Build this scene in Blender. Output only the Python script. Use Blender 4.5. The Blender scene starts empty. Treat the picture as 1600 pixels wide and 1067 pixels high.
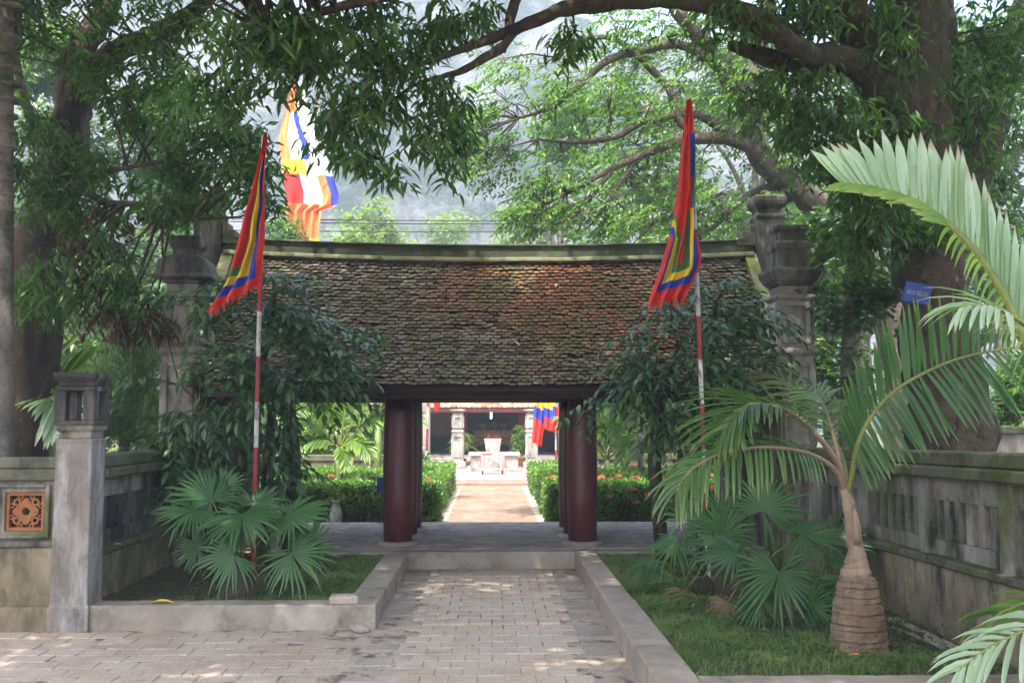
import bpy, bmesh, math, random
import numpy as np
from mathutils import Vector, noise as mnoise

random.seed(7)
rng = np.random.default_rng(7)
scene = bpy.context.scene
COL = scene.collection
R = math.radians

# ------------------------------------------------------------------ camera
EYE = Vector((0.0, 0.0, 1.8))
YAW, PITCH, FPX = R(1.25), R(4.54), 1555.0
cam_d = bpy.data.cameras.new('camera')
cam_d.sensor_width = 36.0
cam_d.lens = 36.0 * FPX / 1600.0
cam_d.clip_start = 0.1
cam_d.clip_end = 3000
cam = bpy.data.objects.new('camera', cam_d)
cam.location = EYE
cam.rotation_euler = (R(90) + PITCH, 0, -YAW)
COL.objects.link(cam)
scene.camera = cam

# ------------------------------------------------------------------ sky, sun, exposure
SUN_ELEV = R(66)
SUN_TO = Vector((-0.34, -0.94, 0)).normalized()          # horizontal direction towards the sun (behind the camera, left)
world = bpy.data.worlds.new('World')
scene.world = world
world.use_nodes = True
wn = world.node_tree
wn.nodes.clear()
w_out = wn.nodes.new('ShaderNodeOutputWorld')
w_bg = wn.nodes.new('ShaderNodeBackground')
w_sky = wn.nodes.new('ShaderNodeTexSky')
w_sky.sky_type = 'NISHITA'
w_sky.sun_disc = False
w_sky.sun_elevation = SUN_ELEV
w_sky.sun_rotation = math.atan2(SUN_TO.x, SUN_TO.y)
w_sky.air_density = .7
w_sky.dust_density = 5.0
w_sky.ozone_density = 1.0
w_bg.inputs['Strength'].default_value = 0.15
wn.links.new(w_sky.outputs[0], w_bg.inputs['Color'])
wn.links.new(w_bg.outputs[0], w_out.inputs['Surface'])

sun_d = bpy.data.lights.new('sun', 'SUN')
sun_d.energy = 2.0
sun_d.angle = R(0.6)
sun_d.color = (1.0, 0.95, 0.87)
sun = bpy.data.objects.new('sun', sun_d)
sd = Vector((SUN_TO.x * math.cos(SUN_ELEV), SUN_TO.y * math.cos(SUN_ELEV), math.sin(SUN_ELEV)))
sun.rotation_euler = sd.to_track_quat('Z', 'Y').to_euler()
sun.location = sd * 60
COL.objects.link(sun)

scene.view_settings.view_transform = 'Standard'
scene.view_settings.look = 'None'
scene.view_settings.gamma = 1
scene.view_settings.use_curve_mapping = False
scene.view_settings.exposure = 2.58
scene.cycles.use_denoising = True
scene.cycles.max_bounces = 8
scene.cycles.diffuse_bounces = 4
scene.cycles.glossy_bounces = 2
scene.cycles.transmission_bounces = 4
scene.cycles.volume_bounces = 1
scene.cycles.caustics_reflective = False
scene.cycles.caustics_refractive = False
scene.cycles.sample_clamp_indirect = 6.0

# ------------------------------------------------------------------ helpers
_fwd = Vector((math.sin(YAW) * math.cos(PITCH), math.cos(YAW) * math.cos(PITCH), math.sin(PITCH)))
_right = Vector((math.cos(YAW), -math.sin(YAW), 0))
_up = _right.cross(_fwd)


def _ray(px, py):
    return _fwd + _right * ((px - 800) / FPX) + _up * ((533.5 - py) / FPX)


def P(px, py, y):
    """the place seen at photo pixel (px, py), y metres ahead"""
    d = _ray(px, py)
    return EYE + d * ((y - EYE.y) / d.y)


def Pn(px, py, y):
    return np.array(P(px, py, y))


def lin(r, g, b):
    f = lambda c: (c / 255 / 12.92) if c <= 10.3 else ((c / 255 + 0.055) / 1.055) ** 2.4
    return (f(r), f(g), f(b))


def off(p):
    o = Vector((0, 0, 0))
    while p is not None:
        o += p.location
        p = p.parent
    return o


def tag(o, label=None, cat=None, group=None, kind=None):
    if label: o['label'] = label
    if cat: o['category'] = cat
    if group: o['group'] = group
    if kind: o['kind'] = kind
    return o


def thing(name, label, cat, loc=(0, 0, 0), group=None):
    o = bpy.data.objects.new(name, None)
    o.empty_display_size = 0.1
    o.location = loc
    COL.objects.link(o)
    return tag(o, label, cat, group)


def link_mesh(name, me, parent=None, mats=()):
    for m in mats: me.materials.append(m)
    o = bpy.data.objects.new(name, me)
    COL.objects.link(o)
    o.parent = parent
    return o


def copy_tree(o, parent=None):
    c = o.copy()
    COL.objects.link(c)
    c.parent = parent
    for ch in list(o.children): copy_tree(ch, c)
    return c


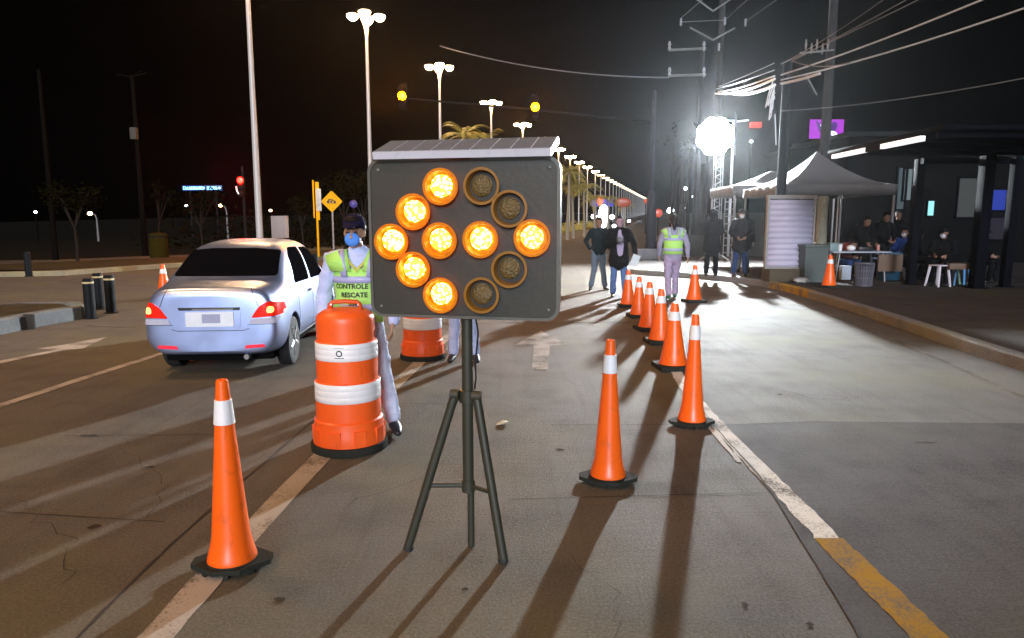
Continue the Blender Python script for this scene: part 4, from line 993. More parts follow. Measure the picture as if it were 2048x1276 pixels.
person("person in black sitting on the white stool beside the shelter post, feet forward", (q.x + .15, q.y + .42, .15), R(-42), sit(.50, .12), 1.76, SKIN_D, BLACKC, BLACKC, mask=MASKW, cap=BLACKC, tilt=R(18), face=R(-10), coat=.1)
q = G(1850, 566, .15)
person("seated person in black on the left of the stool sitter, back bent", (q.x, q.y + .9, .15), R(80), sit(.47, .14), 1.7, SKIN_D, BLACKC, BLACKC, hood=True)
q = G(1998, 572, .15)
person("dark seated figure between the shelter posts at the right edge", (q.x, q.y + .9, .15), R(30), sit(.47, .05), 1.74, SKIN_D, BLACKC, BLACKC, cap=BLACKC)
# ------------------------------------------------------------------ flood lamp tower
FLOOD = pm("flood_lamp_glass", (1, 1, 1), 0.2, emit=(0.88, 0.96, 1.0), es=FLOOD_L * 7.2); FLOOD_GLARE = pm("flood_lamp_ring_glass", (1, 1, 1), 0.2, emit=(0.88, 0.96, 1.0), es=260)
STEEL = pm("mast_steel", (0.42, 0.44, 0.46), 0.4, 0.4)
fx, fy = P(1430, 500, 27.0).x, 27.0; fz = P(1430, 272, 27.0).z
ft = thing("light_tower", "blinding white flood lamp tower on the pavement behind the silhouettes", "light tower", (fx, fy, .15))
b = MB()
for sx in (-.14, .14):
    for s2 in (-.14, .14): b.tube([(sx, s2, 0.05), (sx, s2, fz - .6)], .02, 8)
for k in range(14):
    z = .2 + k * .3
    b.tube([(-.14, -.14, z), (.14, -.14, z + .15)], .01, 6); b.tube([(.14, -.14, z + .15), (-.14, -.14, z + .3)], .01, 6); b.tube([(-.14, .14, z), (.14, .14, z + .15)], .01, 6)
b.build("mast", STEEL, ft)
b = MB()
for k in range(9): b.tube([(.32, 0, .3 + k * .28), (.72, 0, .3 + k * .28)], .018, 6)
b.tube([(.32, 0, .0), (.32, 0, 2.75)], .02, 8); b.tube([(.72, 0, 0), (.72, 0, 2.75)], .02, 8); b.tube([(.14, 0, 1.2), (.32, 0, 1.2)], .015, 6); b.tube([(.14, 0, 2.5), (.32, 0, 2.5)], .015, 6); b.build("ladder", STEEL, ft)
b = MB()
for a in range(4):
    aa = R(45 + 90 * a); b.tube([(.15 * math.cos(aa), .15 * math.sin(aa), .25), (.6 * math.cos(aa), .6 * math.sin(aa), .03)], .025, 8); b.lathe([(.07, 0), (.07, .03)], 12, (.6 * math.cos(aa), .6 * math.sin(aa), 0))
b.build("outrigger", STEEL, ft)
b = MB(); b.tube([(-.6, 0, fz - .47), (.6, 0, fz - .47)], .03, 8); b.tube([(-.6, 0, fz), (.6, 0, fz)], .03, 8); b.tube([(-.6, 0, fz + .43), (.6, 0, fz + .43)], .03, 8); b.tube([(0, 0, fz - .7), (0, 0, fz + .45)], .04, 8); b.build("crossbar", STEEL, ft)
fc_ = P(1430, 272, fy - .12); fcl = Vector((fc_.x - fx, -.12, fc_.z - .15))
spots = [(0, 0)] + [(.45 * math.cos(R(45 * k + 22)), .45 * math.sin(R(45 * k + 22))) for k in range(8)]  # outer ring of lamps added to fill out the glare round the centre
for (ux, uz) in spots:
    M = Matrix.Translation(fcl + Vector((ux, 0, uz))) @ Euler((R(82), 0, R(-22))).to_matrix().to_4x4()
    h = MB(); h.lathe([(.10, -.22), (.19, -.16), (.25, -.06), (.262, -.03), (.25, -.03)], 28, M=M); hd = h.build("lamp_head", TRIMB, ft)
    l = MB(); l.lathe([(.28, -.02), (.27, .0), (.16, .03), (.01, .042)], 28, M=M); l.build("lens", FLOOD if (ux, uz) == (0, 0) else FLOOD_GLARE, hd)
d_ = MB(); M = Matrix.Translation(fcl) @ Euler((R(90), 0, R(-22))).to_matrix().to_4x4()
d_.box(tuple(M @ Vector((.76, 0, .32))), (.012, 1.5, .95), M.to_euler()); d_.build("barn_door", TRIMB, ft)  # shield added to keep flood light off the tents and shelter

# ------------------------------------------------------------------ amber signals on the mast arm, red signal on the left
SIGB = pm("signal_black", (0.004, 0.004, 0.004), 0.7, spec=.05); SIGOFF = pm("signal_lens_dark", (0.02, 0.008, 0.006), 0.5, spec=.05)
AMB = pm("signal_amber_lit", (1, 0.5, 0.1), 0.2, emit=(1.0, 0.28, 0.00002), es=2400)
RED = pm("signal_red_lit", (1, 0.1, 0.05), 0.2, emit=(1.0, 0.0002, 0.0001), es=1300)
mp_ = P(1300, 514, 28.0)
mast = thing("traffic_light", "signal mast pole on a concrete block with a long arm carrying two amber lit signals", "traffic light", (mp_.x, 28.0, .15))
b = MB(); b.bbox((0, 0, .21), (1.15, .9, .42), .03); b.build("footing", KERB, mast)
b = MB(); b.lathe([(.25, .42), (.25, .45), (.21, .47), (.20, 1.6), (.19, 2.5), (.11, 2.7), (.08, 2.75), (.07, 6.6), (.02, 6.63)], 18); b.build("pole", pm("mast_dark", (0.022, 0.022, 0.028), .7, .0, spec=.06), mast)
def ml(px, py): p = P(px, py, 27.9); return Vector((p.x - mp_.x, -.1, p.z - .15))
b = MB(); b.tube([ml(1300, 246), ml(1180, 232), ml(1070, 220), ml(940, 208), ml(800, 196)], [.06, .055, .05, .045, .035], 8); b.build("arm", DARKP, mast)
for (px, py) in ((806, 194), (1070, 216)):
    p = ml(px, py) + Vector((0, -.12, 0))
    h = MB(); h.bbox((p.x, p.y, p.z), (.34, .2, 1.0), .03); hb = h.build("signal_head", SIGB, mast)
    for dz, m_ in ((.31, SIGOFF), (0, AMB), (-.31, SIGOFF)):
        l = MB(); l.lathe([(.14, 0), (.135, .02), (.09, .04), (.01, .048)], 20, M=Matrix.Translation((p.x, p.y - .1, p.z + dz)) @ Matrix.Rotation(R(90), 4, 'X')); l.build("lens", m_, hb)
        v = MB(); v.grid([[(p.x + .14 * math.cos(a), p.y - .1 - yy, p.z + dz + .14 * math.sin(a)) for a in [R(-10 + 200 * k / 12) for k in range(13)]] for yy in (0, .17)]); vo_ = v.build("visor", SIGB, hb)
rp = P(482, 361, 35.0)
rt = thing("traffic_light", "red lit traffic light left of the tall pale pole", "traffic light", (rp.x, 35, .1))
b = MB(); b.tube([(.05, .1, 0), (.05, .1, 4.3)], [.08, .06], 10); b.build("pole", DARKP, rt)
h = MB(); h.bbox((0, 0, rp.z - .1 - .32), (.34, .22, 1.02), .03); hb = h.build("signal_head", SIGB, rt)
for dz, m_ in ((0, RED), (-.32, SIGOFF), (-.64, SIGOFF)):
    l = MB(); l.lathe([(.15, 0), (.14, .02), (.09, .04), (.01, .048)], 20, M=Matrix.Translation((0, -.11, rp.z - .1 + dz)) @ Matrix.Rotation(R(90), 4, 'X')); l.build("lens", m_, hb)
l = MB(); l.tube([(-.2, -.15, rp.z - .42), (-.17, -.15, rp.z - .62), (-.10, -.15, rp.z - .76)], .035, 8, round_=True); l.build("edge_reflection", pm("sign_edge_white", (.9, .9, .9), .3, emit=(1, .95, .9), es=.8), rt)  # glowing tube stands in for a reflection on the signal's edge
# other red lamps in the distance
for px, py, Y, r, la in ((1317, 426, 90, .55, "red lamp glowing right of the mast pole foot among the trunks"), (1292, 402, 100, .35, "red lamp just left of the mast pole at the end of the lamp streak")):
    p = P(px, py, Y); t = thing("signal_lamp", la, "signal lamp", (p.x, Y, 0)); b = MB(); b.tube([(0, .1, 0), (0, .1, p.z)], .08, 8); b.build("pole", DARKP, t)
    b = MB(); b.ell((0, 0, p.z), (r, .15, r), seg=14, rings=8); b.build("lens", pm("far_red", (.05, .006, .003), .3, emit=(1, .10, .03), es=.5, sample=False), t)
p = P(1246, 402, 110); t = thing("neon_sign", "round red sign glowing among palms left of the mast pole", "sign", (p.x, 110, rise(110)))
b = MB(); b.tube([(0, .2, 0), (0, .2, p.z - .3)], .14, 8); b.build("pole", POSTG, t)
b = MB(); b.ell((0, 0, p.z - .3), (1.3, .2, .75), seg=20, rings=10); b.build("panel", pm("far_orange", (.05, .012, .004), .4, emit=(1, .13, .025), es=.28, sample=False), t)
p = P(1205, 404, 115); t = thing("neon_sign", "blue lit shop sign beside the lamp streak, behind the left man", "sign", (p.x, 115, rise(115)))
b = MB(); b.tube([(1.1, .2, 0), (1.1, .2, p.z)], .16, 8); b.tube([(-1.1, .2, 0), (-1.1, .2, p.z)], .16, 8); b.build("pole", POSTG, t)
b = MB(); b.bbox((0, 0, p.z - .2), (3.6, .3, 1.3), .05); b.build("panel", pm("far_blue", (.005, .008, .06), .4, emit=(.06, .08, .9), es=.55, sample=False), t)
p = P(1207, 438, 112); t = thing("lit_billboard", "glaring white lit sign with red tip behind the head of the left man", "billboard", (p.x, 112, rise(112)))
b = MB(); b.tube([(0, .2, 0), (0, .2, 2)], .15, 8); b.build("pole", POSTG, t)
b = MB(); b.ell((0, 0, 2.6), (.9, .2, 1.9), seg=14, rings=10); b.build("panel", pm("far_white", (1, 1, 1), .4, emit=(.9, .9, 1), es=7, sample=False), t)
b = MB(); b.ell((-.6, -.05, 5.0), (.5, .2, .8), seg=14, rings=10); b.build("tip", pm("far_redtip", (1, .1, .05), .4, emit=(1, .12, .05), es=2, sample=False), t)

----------

WHAT IS BEING ASKED:
Leave out any pictures and return exactly the lines from the beginning of the data through the line with "wn.links.new(w_bg.outputs[0], w_out.inputs['Surface'])", inclusive.

WRITTEN REPLY:
Build this scene in Blender. Output only the Python script. Use Blender 4.5. The Blender scene starts empty. Treat the picture as 1600 pixels wide and 1067 pixels high.
import bpy, bmesh, math, random
import numpy as np
from mathutils import Vector, noise as mnoise

random.seed(7)
rng = np.random.default_rng(7)
scene = bpy.context.scene
COL = scene.collection
R = math.radians

# ------------------------------------------------------------------ camera
EYE = Vector((0.0, 0.0, 1.8))
YAW, PITCH, FPX = R(1.25), R(4.54), 1555.0
cam_d = bpy.data.cameras.new('camera')
cam_d.sensor_width = 36.0
cam_d.lens = 36.0 * FPX / 1600.0
cam_d.clip_start = 0.1
cam_d.clip_end = 3000
cam = bpy.data.objects.new('camera', cam_d)
cam.location = EYE
cam.rotation_euler = (R(90) + PITCH, 0, -YAW)
COL.objects.link(cam)
scene.camera = cam

# ------------------------------------------------------------------ sky, sun, exposure
SUN_ELEV = R(66)
SUN_TO = Vector((-0.34, -0.94, 0)).normalized()          # horizontal direction towards the sun (behind the camera, left)
world = bpy.data.worlds.new('World')
scene.world = world
world.use_nodes = True
wn = world.node_tree
wn.nodes.clear()
w_out = wn.nodes.new('ShaderNodeOutputWorld')
w_bg = wn.nodes.new('ShaderNodeBackground')
w_sky = wn.nodes.new('ShaderNodeTexSky')
w_sky.sky_type = 'NISHITA'
w_sky.sun_disc = False
w_sky.sun_elevation = SUN_ELEV
w_sky.sun_rotation = math.atan2(SUN_TO.x, SUN_TO.y)
w_sky.air_density = .7
w_sky.dust_density = 5.0
w_sky.ozone_density = 1.0
w_bg.inputs['Strength'].default_value = 0.15
wn.links.new(w_sky.outputs[0], w_bg.inputs['Color'])
wn.links.new(w_bg.outputs[0], w_out.inputs['Surface'])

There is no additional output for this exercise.